══ Stored data ══

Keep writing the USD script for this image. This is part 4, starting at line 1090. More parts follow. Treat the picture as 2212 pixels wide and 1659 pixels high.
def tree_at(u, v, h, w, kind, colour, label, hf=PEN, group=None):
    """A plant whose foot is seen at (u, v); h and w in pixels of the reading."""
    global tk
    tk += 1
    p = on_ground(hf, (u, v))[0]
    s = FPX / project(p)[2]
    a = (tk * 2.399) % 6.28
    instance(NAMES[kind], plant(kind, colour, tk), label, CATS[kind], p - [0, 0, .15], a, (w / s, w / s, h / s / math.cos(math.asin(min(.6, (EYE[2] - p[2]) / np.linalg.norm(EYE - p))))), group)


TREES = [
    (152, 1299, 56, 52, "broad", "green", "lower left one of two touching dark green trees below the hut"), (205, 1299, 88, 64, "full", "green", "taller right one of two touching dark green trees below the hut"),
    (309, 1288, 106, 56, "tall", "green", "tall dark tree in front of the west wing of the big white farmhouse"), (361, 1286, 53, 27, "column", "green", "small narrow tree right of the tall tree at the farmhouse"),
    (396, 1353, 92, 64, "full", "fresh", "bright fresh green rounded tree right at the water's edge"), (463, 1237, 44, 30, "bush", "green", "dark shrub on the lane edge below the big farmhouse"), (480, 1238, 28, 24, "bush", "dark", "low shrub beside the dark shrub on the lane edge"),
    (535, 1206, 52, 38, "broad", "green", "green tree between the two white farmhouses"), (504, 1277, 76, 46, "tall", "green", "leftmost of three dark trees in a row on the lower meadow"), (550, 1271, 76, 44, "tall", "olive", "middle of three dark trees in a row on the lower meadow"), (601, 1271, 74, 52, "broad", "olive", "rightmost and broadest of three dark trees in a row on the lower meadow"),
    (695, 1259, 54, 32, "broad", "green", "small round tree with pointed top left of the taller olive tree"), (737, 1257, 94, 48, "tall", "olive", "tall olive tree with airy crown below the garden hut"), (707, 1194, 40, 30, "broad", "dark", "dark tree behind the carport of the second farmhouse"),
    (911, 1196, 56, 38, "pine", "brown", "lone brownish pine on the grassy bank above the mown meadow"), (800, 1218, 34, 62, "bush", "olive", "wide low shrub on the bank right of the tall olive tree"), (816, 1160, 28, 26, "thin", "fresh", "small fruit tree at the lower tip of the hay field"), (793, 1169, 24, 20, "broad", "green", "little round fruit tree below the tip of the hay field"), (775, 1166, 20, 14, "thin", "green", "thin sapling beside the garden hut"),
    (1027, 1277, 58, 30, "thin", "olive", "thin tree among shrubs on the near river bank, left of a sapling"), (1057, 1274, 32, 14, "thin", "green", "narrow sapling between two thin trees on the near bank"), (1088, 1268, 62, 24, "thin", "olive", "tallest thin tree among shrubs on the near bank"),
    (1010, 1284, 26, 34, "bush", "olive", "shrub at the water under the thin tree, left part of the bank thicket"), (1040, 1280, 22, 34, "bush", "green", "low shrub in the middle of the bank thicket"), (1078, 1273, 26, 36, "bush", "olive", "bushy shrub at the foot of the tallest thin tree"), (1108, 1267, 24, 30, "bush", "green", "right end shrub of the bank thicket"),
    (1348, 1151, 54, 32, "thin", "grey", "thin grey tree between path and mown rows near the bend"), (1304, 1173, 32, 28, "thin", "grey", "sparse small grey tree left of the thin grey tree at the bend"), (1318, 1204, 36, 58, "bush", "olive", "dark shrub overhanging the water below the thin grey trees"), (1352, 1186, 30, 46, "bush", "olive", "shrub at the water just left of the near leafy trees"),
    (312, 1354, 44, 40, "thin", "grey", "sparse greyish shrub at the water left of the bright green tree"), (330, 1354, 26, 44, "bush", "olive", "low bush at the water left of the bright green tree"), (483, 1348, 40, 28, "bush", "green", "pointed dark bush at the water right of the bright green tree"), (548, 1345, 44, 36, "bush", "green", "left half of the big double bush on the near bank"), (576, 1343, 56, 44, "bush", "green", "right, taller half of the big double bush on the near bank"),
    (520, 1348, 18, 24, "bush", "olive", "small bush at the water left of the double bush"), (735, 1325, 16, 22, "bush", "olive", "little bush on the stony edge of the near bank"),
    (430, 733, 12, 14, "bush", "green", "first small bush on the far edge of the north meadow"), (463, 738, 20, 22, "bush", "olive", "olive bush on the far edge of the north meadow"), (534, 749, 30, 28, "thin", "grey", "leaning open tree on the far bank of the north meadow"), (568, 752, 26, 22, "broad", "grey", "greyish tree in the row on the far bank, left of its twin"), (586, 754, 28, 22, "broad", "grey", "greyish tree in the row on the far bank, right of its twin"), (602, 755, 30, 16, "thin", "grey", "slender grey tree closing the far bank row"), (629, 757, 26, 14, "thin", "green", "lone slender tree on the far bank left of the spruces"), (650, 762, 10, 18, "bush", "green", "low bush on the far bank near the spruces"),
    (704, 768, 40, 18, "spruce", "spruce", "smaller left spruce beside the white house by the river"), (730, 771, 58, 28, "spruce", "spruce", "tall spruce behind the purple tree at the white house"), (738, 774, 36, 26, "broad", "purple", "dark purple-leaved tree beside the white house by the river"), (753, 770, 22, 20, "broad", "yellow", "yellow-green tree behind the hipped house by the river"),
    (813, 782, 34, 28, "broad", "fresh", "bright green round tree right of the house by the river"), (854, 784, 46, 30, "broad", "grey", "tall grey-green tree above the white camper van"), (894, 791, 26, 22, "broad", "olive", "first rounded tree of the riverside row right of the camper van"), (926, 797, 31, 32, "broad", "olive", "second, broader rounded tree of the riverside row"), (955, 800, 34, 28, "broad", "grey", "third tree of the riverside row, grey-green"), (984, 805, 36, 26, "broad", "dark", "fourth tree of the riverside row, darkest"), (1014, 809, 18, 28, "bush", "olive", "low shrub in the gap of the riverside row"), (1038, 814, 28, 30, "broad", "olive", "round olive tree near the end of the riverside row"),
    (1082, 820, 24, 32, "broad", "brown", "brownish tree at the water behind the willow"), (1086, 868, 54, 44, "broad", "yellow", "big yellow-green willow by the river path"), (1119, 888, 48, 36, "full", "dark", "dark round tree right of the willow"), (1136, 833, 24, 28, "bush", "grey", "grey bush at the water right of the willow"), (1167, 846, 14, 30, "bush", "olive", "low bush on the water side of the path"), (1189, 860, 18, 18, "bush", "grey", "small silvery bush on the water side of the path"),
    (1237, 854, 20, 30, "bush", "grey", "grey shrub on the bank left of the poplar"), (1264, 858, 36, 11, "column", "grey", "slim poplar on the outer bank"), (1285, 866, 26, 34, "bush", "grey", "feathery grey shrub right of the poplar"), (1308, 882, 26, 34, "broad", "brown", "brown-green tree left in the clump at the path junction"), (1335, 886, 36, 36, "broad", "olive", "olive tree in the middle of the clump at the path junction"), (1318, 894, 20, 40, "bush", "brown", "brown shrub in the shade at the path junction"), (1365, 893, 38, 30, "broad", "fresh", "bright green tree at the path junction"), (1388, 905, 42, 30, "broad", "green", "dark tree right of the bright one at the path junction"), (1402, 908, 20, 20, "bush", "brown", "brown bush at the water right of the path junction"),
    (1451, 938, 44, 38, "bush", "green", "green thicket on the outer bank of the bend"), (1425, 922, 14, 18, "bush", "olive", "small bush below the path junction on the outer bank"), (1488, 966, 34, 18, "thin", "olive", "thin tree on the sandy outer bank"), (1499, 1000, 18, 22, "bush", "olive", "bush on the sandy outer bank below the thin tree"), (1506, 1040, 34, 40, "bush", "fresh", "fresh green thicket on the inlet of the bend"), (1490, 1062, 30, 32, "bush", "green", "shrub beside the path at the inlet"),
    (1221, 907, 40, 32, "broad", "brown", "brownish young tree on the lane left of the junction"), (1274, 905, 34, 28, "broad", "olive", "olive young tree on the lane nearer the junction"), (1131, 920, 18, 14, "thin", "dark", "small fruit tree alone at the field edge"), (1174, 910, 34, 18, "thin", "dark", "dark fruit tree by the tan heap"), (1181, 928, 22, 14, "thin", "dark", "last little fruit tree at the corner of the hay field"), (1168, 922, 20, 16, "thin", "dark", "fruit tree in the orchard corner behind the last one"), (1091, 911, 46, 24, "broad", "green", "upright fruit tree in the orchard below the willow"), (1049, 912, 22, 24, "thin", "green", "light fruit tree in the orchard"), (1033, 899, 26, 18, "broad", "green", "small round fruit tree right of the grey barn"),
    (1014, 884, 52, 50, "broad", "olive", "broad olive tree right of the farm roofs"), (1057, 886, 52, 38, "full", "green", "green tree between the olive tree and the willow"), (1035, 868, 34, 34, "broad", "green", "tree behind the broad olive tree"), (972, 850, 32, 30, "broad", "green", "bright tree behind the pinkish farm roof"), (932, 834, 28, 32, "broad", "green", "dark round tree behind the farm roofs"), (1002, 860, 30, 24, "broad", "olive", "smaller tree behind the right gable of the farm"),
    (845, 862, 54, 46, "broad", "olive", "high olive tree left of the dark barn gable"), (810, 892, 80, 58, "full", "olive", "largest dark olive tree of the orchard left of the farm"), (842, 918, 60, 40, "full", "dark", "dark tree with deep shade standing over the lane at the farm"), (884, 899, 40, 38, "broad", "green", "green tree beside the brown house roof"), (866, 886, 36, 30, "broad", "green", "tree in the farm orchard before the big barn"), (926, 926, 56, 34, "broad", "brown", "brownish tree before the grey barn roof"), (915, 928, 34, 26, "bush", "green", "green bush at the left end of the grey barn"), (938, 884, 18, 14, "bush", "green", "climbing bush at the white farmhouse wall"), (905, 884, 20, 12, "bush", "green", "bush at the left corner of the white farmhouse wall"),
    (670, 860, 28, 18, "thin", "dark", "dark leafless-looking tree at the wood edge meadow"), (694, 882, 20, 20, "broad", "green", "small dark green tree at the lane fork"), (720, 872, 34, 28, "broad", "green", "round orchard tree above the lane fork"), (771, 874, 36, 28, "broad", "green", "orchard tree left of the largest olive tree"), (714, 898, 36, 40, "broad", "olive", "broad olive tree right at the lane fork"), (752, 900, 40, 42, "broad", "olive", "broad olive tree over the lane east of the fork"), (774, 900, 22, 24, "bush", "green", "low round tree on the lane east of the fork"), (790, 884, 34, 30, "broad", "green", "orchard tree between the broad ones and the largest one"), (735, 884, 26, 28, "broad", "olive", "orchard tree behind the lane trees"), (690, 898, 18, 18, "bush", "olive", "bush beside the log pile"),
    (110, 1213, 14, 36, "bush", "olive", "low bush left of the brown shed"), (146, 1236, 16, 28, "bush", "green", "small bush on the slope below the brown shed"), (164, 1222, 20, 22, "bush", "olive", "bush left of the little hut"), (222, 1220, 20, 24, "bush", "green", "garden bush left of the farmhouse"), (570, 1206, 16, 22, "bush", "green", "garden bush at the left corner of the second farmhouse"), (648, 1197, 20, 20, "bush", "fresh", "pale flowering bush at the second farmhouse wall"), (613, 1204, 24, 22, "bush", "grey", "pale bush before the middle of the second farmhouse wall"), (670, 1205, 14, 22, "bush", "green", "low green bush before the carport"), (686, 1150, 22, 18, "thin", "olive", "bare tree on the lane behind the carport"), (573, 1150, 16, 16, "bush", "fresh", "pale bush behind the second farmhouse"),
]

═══

> **Given exercise**: Produce the lines from the top of the listing through the "- p))))), group)" line exactly as they appear, with no additional output.

> **Task result**:
Keep writing the USD script for this image. This is part 4, starting at line 1090. More parts follow. Treat the picture as 2212 pixels wide and 1659 pixels high.
def tree_at(u, v, h, w, kind, colour, label, hf=PEN, group=None):
    """A plant whose foot is seen at (u, v); h and w in pixels of the reading."""
    global tk
    tk += 1
    p = on_ground(hf, (u, v))[0]
    s = FPX / project(p)[2]
    a = (tk * 2.399) % 6.28
    instance(NAMES[kind], plant(kind, colour, tk), label, CATS[kind], p - [0, 0, .15], a, (w / s, w / s, h / s / math.cos(math.asin(min(.6, (EYE[2] - p[2]) / np.linalg.norm(EYE - p))))), group)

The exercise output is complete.